The Lesson of “Never Again”
I grew up in Australia, where most of my friends’ parents were survivors of the Shoah. As a young child in Melbourne, I often wondered why other parents had numbers on their arms and mine didn’t. I felt that perhaps we had been excluded from an important club. Of course, it was a secret club. Nobody talked about it.
My first exposure to the horrors of the Shoah was when I was 12 years old. A history teacher was absent and the teacher sent to replace her was obviously angry about having to teach an additional class. He came into the room and threw a pile of World War II magazines (yes, that was a popular series) onto a table. He told each of us to take one and summarise the contents.
I was the only Jew in the class. I picked up the issue on Auschwitz.
I didn’t know what do to with what I learnt that day. I went home and read the only book on the bookshelves that my mother forbade me to read: Gerda Klein’s, “My Tortured Years.”
That episode was one of the factors that led me along my career path to learn and to teach Jewish history.
I have tried to learn from the Shoah. It is not just another event in history; it is a turning-point in Jewish history of global significance.
The Shoah teaches us the immense historical significance of our return home to Israel, to safety. Sadly, we also learn about the persistence of antisemitism against all rational discussions and arguments.
Studying the Shoah shows us how very easy it is for evil to prevail. We need to be vigilant at all times against the rise of evil, which can begin so subtly that we do not notice. (Today I am more conscious than ever that dictators can begin their rise to power abusing and then undermining the mechanisms of democracy).
We see that words matter, that language matters, that slogans become calls to action. We discover (if we didn’t already know it) that even good people can be manipulated into behaving in evil ways through simple words. We are reminded that a lie repeated often enough becomes believable.
I have come to appreciate the heroism of victims, survivors and rescuers at the darkest times, staring in the face of pure evil.

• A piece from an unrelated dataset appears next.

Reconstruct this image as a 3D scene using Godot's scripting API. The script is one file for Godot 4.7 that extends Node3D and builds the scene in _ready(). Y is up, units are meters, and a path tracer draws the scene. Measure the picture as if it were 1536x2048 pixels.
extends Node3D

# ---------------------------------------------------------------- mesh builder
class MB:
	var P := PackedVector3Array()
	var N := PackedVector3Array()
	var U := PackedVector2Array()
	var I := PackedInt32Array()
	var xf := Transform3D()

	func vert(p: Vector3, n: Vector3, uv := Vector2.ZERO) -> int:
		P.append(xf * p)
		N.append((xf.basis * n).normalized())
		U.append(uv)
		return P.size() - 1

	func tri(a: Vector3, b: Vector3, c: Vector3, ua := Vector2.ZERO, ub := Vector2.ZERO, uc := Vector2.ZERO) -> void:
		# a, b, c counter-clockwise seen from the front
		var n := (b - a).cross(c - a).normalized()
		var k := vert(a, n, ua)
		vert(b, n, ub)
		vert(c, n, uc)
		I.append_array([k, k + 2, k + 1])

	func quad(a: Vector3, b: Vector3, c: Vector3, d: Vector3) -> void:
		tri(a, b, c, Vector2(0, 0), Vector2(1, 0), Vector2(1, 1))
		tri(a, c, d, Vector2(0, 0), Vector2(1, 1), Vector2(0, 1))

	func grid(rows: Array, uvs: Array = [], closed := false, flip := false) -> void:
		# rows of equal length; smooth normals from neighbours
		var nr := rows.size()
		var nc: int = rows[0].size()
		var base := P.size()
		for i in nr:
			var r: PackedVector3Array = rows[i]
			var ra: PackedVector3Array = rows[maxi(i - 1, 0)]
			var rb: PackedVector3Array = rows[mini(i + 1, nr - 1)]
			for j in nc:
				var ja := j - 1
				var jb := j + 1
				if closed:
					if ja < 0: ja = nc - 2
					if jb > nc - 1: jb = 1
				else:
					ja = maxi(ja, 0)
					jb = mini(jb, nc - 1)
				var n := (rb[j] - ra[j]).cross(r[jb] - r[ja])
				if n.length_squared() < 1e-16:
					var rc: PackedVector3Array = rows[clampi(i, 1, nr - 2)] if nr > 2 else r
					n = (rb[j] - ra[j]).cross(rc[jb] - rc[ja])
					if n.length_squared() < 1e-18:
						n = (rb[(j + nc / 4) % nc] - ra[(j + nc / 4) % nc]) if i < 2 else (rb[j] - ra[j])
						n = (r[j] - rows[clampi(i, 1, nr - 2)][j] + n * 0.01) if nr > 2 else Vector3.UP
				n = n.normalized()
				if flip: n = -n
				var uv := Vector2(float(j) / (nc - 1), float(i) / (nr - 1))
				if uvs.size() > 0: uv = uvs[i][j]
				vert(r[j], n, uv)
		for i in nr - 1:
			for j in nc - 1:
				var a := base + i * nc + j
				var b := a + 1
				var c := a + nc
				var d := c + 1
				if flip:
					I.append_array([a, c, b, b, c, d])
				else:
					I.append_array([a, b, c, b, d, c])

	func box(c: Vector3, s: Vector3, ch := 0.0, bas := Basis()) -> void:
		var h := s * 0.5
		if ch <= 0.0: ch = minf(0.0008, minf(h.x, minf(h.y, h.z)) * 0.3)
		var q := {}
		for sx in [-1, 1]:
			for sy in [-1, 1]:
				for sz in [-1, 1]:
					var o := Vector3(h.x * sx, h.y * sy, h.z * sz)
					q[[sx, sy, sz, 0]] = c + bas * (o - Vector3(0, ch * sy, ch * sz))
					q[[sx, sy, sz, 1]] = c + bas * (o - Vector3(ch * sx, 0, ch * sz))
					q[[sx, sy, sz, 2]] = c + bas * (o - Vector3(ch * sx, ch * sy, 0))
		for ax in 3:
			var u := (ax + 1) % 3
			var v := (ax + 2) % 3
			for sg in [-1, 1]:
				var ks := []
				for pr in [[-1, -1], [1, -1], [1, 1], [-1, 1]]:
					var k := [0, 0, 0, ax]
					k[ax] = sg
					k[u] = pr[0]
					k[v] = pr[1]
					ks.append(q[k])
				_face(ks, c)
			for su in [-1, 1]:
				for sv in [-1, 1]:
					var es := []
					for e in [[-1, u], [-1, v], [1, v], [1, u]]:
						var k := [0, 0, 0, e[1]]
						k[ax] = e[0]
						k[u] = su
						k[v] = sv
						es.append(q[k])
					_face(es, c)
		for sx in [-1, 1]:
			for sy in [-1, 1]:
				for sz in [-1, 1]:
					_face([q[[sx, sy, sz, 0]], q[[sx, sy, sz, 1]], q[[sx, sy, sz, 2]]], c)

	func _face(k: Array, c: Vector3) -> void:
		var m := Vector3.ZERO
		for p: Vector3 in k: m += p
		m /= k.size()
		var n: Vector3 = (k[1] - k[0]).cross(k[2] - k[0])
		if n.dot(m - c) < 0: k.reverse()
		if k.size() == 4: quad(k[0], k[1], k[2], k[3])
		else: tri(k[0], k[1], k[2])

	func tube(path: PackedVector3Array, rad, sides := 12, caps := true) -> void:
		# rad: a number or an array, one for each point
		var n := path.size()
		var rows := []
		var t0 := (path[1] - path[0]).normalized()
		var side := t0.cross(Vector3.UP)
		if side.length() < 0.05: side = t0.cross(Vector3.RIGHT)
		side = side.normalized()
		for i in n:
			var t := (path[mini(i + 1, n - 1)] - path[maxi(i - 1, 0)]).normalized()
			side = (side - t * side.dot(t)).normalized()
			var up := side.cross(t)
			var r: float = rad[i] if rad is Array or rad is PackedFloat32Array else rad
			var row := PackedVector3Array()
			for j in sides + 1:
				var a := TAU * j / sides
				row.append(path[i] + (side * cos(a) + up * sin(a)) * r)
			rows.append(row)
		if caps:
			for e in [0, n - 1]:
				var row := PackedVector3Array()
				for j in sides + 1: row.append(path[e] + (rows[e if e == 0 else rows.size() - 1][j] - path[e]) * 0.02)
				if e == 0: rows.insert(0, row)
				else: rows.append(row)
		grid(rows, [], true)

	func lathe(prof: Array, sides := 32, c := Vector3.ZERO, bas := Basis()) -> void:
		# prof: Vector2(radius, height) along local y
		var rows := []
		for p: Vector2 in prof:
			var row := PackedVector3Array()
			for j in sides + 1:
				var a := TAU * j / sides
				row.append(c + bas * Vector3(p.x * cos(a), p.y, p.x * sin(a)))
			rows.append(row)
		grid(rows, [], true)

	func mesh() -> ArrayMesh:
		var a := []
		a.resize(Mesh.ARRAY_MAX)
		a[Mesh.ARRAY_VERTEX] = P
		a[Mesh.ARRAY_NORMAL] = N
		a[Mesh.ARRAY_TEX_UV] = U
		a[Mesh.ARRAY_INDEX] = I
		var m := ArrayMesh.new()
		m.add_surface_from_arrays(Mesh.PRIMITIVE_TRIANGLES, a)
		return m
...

The Shoah teaches us about the miracle of Jewish survival after so many experiences of evil regimes trying to exterminate us. Our survival is because we have a purpose on earth – a mission.
Every Jew is told to see her/himself as if we were taken out of Egypt. We are commanded that we must treat the stranger well, because we were slaves in Egypt. Now, since the Shoah, every Jew must see her/himself as if we have survived that, too, for a purpose. We have a lesson to teach the world.
Today, like so many others, I am echoing the slogan “Never again.”
“Never again” to the Shoah – the slaughter of six million for the “crime” of being Jewish;
“Never again” to the murder of children;
“Never again” to the ascent to power of evil and the evil manipulation of whole populations;
“Never again” to fanatical hatred;
“Never again” to propaganda, to the creation of myths and slogans that dehumanise whole groups of people on the basis of their religion, race, gender or any other factor;
“Never again” to racism;
“Never again” to ignoring racism and pretending that it is others and not us.
The lessons of Egypt and the Exodus were not just about us; they were about how we were to relate to all of humanity. “Never again” is not just about us; it is about how we relate to all of humanity.